We’ve seen the enemy, and it’s us. Certainly, the conservative impulse to curtail the transgressive stuff kids like — from Wertham’s anti-comic crusade to the moaning about “torture porn” in the 2000s — is a predictable jerk of knees. What’s more troubling is the ferocious resistance to suggestions that violent media may require mediation, from those whose main concern is less Guard My First Amendment Rights than Don’t Touch My Xbox.
One may well ask, why should it be so feverishly important to preserve this cultural tendency? It’s as if we prize, in our hearts, the hyperrealistic depiction of bullet wounds, blood, guts, mutilations, automatic-gunfire combat and chilling 9/11-like urban destruction (a paradigm that has accelerated into ubiquity in the last decade, in movies like 2012 and games like Split/Second). At worst this attitude tends to rhyme with the reasoning and zeal of no-compromise gun advocates — no one, it seems, should ever try to curtail our national enjoyment of high-powered death and mayhem, be it actual or virtual. Dammit.
This is the America that should steal our sleep.
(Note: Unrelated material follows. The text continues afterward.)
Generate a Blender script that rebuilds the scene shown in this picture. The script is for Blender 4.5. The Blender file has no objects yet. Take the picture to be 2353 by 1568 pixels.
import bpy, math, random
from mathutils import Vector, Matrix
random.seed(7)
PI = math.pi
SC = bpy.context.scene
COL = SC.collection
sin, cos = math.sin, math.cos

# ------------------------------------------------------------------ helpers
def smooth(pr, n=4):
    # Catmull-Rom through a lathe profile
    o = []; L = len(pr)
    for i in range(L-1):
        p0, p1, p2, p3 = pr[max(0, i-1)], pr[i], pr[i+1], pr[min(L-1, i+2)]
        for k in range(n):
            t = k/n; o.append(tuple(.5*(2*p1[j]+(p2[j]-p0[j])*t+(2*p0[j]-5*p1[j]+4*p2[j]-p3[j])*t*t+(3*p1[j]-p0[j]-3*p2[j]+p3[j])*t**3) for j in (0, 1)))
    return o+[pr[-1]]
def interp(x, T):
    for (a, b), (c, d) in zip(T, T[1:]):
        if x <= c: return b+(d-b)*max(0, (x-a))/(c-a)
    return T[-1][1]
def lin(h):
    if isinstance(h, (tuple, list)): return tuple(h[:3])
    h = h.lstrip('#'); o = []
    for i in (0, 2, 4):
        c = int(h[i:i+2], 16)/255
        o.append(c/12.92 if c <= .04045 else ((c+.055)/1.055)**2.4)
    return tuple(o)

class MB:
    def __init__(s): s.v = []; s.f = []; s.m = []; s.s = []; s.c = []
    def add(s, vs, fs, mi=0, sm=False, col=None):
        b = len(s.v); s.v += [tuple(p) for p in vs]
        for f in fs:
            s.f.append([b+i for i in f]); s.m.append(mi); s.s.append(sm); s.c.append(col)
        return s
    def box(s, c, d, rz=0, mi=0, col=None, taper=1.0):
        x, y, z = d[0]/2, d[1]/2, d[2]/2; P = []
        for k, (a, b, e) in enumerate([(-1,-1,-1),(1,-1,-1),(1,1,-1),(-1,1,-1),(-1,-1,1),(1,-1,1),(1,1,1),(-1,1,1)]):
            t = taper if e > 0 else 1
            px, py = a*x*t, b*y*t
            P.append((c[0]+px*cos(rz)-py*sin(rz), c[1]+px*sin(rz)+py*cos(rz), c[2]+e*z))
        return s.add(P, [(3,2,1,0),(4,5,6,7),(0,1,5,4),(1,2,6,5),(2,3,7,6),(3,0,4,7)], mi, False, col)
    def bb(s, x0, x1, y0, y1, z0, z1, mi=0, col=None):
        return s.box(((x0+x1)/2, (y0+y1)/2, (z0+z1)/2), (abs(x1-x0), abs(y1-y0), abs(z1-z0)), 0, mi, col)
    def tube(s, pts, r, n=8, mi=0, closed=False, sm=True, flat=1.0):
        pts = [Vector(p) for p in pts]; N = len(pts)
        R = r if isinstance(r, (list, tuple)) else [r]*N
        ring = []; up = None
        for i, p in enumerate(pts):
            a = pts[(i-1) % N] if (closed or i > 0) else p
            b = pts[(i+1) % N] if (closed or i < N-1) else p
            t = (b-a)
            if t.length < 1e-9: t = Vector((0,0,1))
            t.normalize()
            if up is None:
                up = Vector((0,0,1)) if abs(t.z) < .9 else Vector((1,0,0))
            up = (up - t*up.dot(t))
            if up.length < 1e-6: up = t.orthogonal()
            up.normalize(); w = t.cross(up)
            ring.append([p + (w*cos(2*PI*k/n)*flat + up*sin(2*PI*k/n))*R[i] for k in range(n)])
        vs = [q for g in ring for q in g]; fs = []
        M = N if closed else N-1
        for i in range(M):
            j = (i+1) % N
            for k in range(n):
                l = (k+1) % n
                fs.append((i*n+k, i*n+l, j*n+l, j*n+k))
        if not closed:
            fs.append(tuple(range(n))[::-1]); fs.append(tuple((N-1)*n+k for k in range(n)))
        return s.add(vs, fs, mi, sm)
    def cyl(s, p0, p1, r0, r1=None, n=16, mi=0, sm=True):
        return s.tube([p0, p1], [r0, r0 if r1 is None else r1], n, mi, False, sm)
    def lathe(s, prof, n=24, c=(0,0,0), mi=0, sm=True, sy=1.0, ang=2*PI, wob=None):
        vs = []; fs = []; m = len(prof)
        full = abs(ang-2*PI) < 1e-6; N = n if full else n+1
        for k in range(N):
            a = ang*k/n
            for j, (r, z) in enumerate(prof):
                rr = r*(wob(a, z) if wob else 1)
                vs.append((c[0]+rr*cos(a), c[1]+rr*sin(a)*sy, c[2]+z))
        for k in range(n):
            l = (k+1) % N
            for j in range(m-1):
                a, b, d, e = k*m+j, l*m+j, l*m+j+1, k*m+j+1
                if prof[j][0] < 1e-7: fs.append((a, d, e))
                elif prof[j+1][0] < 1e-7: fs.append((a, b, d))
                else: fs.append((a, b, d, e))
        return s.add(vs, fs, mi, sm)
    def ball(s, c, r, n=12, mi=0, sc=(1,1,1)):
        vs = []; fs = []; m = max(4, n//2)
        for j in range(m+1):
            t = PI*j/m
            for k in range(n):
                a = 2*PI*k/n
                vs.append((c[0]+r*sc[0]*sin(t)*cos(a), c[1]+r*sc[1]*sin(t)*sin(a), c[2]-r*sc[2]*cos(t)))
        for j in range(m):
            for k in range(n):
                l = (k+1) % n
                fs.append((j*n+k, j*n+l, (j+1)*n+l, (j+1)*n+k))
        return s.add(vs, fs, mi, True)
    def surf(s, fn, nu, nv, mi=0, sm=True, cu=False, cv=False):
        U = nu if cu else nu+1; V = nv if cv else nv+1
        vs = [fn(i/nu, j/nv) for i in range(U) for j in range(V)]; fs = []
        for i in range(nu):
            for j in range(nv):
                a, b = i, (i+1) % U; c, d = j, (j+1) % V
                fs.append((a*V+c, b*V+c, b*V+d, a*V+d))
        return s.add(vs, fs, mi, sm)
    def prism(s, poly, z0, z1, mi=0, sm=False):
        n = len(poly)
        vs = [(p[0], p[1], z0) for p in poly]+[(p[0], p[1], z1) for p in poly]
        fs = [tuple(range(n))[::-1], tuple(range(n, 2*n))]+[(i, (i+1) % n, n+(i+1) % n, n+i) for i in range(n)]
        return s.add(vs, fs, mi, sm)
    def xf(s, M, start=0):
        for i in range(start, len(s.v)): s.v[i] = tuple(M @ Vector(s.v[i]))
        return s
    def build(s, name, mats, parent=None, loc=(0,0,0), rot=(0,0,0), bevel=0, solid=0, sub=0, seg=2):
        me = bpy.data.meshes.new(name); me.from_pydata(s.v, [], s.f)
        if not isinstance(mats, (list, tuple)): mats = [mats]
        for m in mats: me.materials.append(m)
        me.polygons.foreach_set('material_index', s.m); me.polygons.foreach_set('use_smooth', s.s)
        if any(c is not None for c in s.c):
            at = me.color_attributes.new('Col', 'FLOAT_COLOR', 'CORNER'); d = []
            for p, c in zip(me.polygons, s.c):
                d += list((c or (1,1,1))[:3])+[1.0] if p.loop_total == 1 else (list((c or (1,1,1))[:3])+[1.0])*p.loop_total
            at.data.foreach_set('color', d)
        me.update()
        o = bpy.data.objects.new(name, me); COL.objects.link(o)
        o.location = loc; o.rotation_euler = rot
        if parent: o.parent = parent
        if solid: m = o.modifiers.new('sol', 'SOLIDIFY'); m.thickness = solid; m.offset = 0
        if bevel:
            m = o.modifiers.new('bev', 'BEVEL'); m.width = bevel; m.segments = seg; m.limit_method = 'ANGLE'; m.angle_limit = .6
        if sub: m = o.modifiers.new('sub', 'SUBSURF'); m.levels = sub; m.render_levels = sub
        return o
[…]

That bloody movies mirror our national condition to an alarming degree should give us pause. But it doesn’t. We’re a culture in which, for many, a well-placed head shot is the ultimate solution to almost every earthly dilemma.
I’m not concerned that ultra-violent films and video games exist; I’m concerned that, increasingly, that’s almost all there is. For several generations now, the homicidal reflexes that structure these media entertainments have become second-nature, and other narrative paradigms are being phased out. But the larger reality is that these reflexes are present everywhere in our pathology, in our global politics, our sports culture, our criminal justice system, our weapons policy, our right-wing TV cant, our ignorant myths of our own national history, even in our capitalism, which revels in the conquest over the hapless many by the moneyed few.
Pointing at Hollywood is a joke, when the landscape is otherwise filthy with havoc, and its default philosophy amounts to gunslinger ethos. Why this is so for us — why we as a nation rank number one among developed nations in the number of people killed by guns — is the real question. It’s not the movies, which travel everywhere, from Rio to Monte Carlo. There’s something in the American grain, and it’s got nothing to do with Hollywood.